## DIRECTION
In the data, extract each line that holds the string "picture".

## EXERCISE INPUTS
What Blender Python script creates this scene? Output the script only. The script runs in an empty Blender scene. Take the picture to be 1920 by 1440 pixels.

...

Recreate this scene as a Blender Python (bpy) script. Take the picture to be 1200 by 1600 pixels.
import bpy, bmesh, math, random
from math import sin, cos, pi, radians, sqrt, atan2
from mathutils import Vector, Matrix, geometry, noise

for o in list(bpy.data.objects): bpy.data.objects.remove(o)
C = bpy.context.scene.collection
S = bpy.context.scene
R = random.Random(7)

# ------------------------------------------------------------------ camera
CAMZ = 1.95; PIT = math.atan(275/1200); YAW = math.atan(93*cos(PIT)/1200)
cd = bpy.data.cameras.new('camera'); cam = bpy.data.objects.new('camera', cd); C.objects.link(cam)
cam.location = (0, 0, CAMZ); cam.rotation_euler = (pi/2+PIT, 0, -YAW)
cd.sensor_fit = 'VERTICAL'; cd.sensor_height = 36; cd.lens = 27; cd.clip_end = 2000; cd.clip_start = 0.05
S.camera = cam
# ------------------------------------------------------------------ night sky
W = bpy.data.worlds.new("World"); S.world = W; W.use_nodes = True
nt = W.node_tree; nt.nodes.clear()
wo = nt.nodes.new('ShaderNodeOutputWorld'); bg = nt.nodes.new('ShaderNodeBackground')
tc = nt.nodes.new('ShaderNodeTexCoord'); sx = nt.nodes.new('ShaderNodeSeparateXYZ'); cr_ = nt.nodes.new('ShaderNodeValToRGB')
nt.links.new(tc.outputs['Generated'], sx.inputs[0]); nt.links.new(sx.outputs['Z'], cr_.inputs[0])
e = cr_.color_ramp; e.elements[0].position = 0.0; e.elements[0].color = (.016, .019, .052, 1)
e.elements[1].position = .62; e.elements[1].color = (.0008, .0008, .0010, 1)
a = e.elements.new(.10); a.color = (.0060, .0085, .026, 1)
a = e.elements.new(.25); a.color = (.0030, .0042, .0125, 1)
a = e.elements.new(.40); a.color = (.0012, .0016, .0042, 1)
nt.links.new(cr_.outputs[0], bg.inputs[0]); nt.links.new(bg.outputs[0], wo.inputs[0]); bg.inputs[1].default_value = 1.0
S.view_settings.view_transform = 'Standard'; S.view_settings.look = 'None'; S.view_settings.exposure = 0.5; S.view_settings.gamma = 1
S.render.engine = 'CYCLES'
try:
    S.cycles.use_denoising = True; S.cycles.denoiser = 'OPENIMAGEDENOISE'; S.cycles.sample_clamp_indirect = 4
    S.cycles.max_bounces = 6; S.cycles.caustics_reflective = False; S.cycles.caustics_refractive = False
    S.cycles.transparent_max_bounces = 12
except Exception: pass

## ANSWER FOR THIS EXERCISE
What Blender Python script creates this scene? Output the script only. The script runs in an empty Blender scene. Take the picture to be 1920 by 1440 pixels.
Recreate this scene as a Blender Python (bpy) script. Take the picture to be 1200 by 1600 pixels.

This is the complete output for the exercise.